Of all the lines in this data, how many include "picture"? Respond with the number only.

** Start **

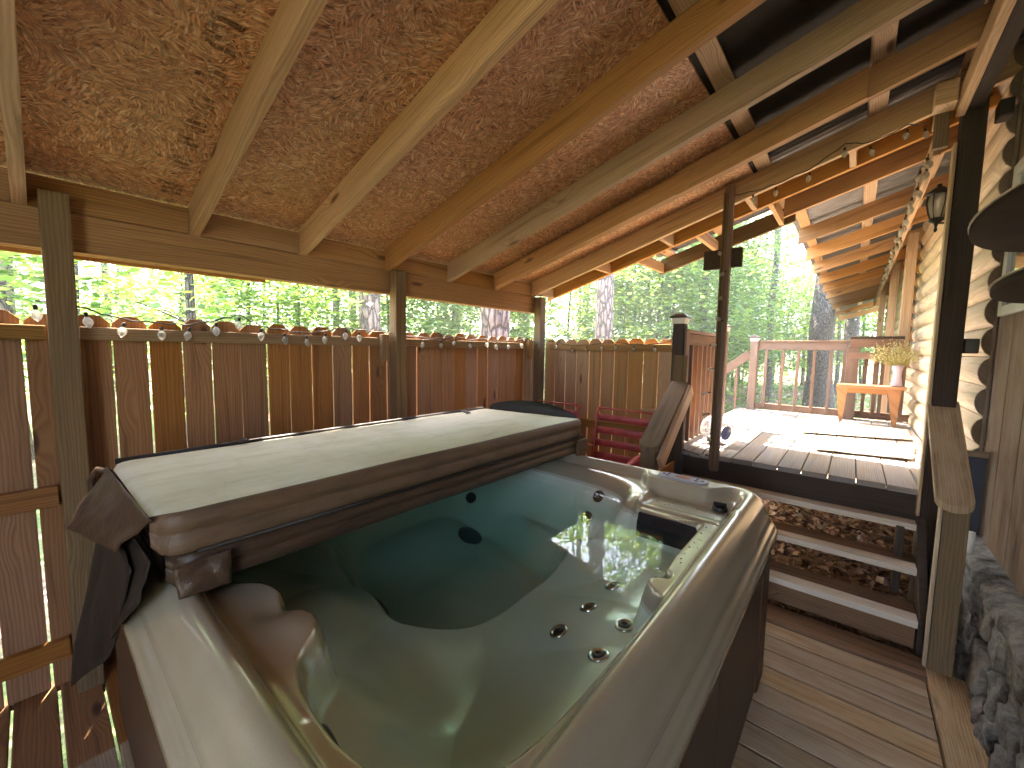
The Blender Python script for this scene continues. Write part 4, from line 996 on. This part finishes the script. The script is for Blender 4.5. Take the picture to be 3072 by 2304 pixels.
def leaves(name, cnt, fn, size, mat, curl=.3, seed=1):
    r_ = np.random.default_rng(seed); Vs = []; Fs = []
    P_ = fn(r_, cnt)
    for i in range(cnt):
        c = P_[i]; s = size*r_.uniform(.6, 1.3); a = r_.uniform(0, 2*math.pi)
        n_ = Vector((r_.normal()*curl, r_.normal()*curl, 1)).normalized(); d = Vector((math.cos(a), math.sin(a), 0)); d = (d-n_*d.dot(n_)).normalized(); e = n_.cross(d); c = Vector(c)
        k = len(Vs); Vs += [c-d*s*.5, c+e*s*.32+n_*s*.08, c+d*s*.5, c-e*s*.32+n_*s*.08]; Fs.append((k, k+1, k+2, k+3))
    return mesh(name, Vs, Fs, mat)
ll = leaves('leaf_litter', 20000, lambda r_, n_: np.column_stack([r_.uniform(-1.6, 1.2, n_), 3.3+r_.uniform(0, 1, n_)**1.3*5, -.20+r_.uniform(-.03, .05, n_)]), .082, M['litter'], .6)
tag(ll, 'deep drift of dry brown leaves under the steps and deck', 'leaf litter', kind='stuff')
gb = box('earth_bank', (-1.8, 3.15, -.5), (1.4, 9, -.215), M['soil'], bevel=0); tag(gb, 'bank of earth under the raised deck', 'ground', kind='structure')
def gc(seed, n_, r0, r1, a0, a1, size, name, lab, cat, mat):
    def f(r_, n__):
        rr = r0+(r1-r0)*r_.uniform(0, 1, n__)**.7; aa = np.radians(r_.uniform(a0, a1, n__)); x = -rr*np.sin(aa); y = rr*np.cos(aa)
        z = np.array([gz(a, b) for a, b in zip(x, y)]); return np.column_stack([x, y, z+r_.uniform(0, .35, n__)*(r_.uniform(0, 1, n__) > .3)])
    o = leaves(name, n_, f, size, mat, .7, seed); tag(o, lab, cat, kind='stuff')
gc(3, 9000, 9.5, 40, -6, 60, .22, 'undergrowth', 'low green undergrowth on the woodland floor', 'undergrowth', M['leaf'])
gc(4, 6000, 7.8, 22, -6, 40, .12, 'fallen_leaves', 'brown fallen leaves beyond the deck', 'leaf litter', M['litter'])

def crown_mesh(seed, H, rad_, nspray, per, leaf, z0=.8, mat=M['leaf'], flat=.16):
    r_ = np.random.default_rng(seed); Vs = []; Fs = []
    for s in range(nspray):
        zc = z0+(H-z0)*r_.uniform(0, 1)**.9; fr = 1-((zc-z0)/(H-z0)-.35)**2*1.1; fr = max(.25, fr)
        a = r_.uniform(0, 2*math.pi); rr = rad_*fr*r_.uniform(.15, 1)**.6; cx_, cy2 = rr*math.cos(a), rr*math.sin(a)
        sr_ = r_.uniform(.25, .6)*(rad_/2.2)
        P_ = r_.normal(size=(per, 3))*np.array([sr_, sr_, sr_*flat]); 
        tl = r_.normal(size=2)*.2
        for p in P_:
            c = Vector((cx_+p[0], cy2+p[1], zc+p[2]+p[0]*tl[0]+p[1]*tl[1]-.10*(p[0]**2+p[1]**2)))
            sz = leaf*r_.uniform(.6, 1.25); an = r_.uniform(0, 6.283); n_ = Vector((r_.normal()*.35, r_.normal()*.35, 1)).normalized()
            d = Vector((math.cos(an), math.sin(an), 0)); d = (d-n_*d.dot(n_)).normalized(); e = n_.cross(d); k = len(Vs)
            Vs += [c-d*sz*.55, c+e*sz*.42, c+d*sz*.55, c-e*sz*.42]; Fs.append((k, k+1, k+2, k+3))
    me = bpy.data.meshes.new('crown'); me.from_pydata([tuple(v) for v in Vs], [], Fs); me.materials.append(mat); return me
def trunk_mesh(seed, H, r0, r1, limbs, mat, lean=.04, spread=1.6):
    r_ = np.random.default_rng(seed); V = []; F = []
    def tb(pts, rs, seg):
        b = len(V)
        for p, q in zip(pts, rs):
            for k in range(seg): a = 2*math.pi*k/seg; V.append((p[0]+q*math.cos(a), p[1]+q*math.sin(a), p[2]))
        for i in range(len(pts)-1):
            for k in range(seg): F.append((b+i*seg+k, b+i*seg+(k+1) % seg, b+(i+1)*seg+(k+1) % seg, b+(i+1)*seg+k))
    n_ = 12; dx, dy = r_.normal(size=2)*lean; pts = []; rs = []
    for i in range(n_+1):
        t_ = i/n_; z = -.3+(H+.3)*t_; pts.append((dx*z+.04*math.sin(z*1.3+seed), dy*z+.04*math.sin(z*.9+seed*2), z)); rs.append((r0*(1-t_)+r1*t_)*(1.35 if i == 0 else 1))
    tb(pts, rs, 20 if r0 > .15 else 9)
    for i in range(limbs):
        t_ = r_.uniform(.25, .95); b = pts[int(t_*n_)]; a = r_.uniform(0, 6.283); L = spread*r_.uniform(.5, 1)*(1.1-t_*.5); rb = (r0*(1-t_)+r1*t_)*.45
        P_ = [(b[0]+L*q*math.cos(a+.3*q), b[1]+L*q*math.sin(a+.3*q), b[2]+L*(.55*q-.15*q*q)) for q in (0, .25, .5, .75, 1)]
        tb(P_, [rb, rb*.75, rb*.55, rb*.35, rb*.12], 6)
    me = bpy.data.meshes.new('trunk'); me.from_pydata(V, [], F); me.polygons.foreach_set("use_smooth", [True]*len(F)); me.materials.append(mat); return me
KIND = []
for s in range(5):
    H = (5.5, 7, 8.5, 6.2, 9)[s]; rd = (1.9, 2.1, 2.4, 2.3, 2.2)[s]
    KIND.append((trunk_mesh(s+20, H, (.05, .07, .09, .045, .10)[s], .012, 16, M['grey_bark'], .03, rd*.8), crown_mesh(s+40, H, rd, 110, 62, .115, z0=(.9, 1.1, 1.5, .7, 1.6)[s])))
def tree(name, tm, cm, x, y, label, cat, group=None, rz=0.0, sc=1.0, zoff=0.0):
    t = thing(name, label, cat, (x, y, gz(x, y)+zoff), group); t.rotation_euler = (0, 0, rz); t.scale = (sc, sc, sc)
    for nm, me in (('trunk', tm), ('crown', cm)):
        if me is None: continue
        o = bpy.data.objects.new(nm, me); C.objects.link(o); o.parent = t
    return t
tr = random.Random(11)
cnt = 0; placed = []
for ring_, (r0, r1, num) in enumerate(((6.5, 10, 9), (10, 15, 14), (15, 23, 22), (23, 34, 26))):
    for i in range(num):
        az = R(-7+(i+tr.uniform(.1, .9))/num*108); rr = tr.uniform(r0, r1); x, y = -rr*math.sin(az), rr*math.cos(az)
        if x > -5.0 and y < 9.5: continue
        if x > -3.3 and y < 23: continue
        k = tr.randrange(5); sc = tr.uniform(.8, 1.15)
        hmax = (5.5, 7, 8.5, 6.2, 9)[k]*sc
        # keep the sun path to the deck open
        if abs(math.degrees(math.atan2(-x, y-4.5))-67) < 34 and hmax > (math.hypot(x, y-4.5)-2.2)*1.0: k = 0; sc = .75
        if abs(math.degrees(math.atan2(-x, y-4.5))-67) < 34 and 4.1 > (math.hypot(x, y-4.5)-1.6)*1.1: continue
        tree('leafy_tree', KIND[k][0], KIND[k][1], x, y, 'slender leafy young tree in the bright green woods', 'tree', 'leafy trees of the surrounding woods', tr.uniform(0, 6.28), sc)
for i, (x, y) in enumerate(((-3.9, 10.2), (-3.5, 13.2), (-4.6, 12.0), (-3.6, 16.2), (-4.9, 15.0), (-3.3, 19.6), (-5.4, 18.6), (-2.6, 22.6), (-.6, 23.4), (1.2, 24.5), (-4.2, 22.8), (-1.8, 26.5), (.4, 27.5), (-3.6, 28.0), (2.2, 30), (-.8, 31), (-5.8, 26))):
    tree('leafy_tree', KIND[i*3 % 5][0], KIND[i*3 % 5][1], x, y, 'slender leafy young tree in the bright green woods', 'tree', 'leafy trees of the surrounding woods', tr.uniform(0, 6.28), tr.uniform(.9, 1.12))
KT = [trunk_mesh(60+s, 13, (.06, .09, .11, .075)[s], .03, 5, M[('grey_bark', 'pine_bark')[s % 2]], .012, .9) for s in range(4)]
# big pines with their own look
pc = crown_mesh(77, 9, 2.6, 120, 40, .17, z0=0, mat=M['leaf_pine'], flat=.35)
def pine(x, y, r0, H, label, crown=True, mat='pine_bark', sc=1.0):
    t = tree('pine_tree', trunk_mesh(int(x*37+y*11) % 97, H, r0, r0*.55, 0, M[mat], .004), None, x, y, label, 'tree')
    if crown:
        o = bpy.data.objects.new('crown', pc); C.objects.link(o); o.parent = t; o.location = (0, 0, H-4)
pine(-3.72, 4.05, .21, 19, 'thickest pine trunk seen over the fence just left of the corner post')
pine(-6.86, 4.1, .20, 21, 'pine trunk seen over the fence just left of the middle fence post')
pine(-9.7, 12.1, .21, 19, 'thin looking pine trunk right beside the fence corner post', False)
pine(-4.2, 7.97, .205, 17, 'straight furrowed pine trunk right of the corner post under the roof edge')
pine(-9.5, 16.4, .17, 18, 'slim pine trunk behind the furrowed pine near the corner')
pine(-10.2, -.25, .17, 17, 'pine trunk cut by the left edge of the picture')
pine(-.83, 16.4, .36, 18, 'broad grey trunk standing beyond the deck railing', True, 'grey_bark')
pine(-2.45, 17.7, .13, 14, 'narrow dark trunk beyond the left part of the far railing', True, 'grey_bark')
pine(-3.5, 13.0, .12, 12, 'leaning dark trunk just left of the thin light-strung post', True, 'grey_bark')
pine(-13.5, 7.3, .14, 16, 'slim brown trunk beyond the middle of the long fence', False)
pine(-12.5, 8.4, .13, 16, 'slim grey trunk next to the slim brown one beyond the fence', False)
pine(-.15, 20.5, .25, 18, 'grey trunk seen under the end of the far roof', True, 'grey_bark')
for i in range(26):
    az = R(tr.uniform(2, 92)); rr = tr.uniform(11, 26); x, y = -rr*math.sin(az), rr*math.cos(az)
    if x > -5 and y < 10: continue
    tree('slim_tree', KT[i % 4], None, x, y, 'slim bare trunk standing among the leafy trees', 'tree', 'slim bare trunks in the woods', tr.uniform(0, 6.28))
# distant wall of woods
def far_band(seed, n_, r0, r1, z1, size, name, lab, mat):
    def f(r_, n__):
        rr = r_.uniform(r0, r1, n__); aa = np.radians(r_.uniform(-15, 112, n__)); x = -rr*np.sin(aa); y = rr*np.cos(aa)
        return np.column_stack([x, y, r_.uniform(0, 1, n__)**1.15*z1])
    o = leaves(name, n_, f, size, mat, .8, seed); tag(o, lab, 'woods', kind='stuff')
far_band(8, 8500, 36, 55, 9, .5, 'distant_woods', 'hazy green mass of distant woods', M['leaf'])
# simple deciduous canopy overhead, well clear of the sun path, seen reflected in the water
fix_caps()
# haze: pale air that fades the far woods
hm = NT('air_haze'); pv = hm.node("ShaderNodeVolumePrincipled", i_Color=(.92, .97, 1.0), i_Density=.0055); pv.inputs["Anisotropy"].default_value = .3
hm.t.links.new(pv.outputs[0], hm.out.inputs[1]); hm.n.remove(hm.p)
hz_ = mesh('haze', [(x, y, z) for z in (-2.5, 27) for x, y in ((-310, -310), (310, -310), (310, 320), (-310, 320))], BOXF, hm.m); tag(hz_, 'thin pale haze among the trees', 'haze', kind='stuff')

** End **

--- Result ---
2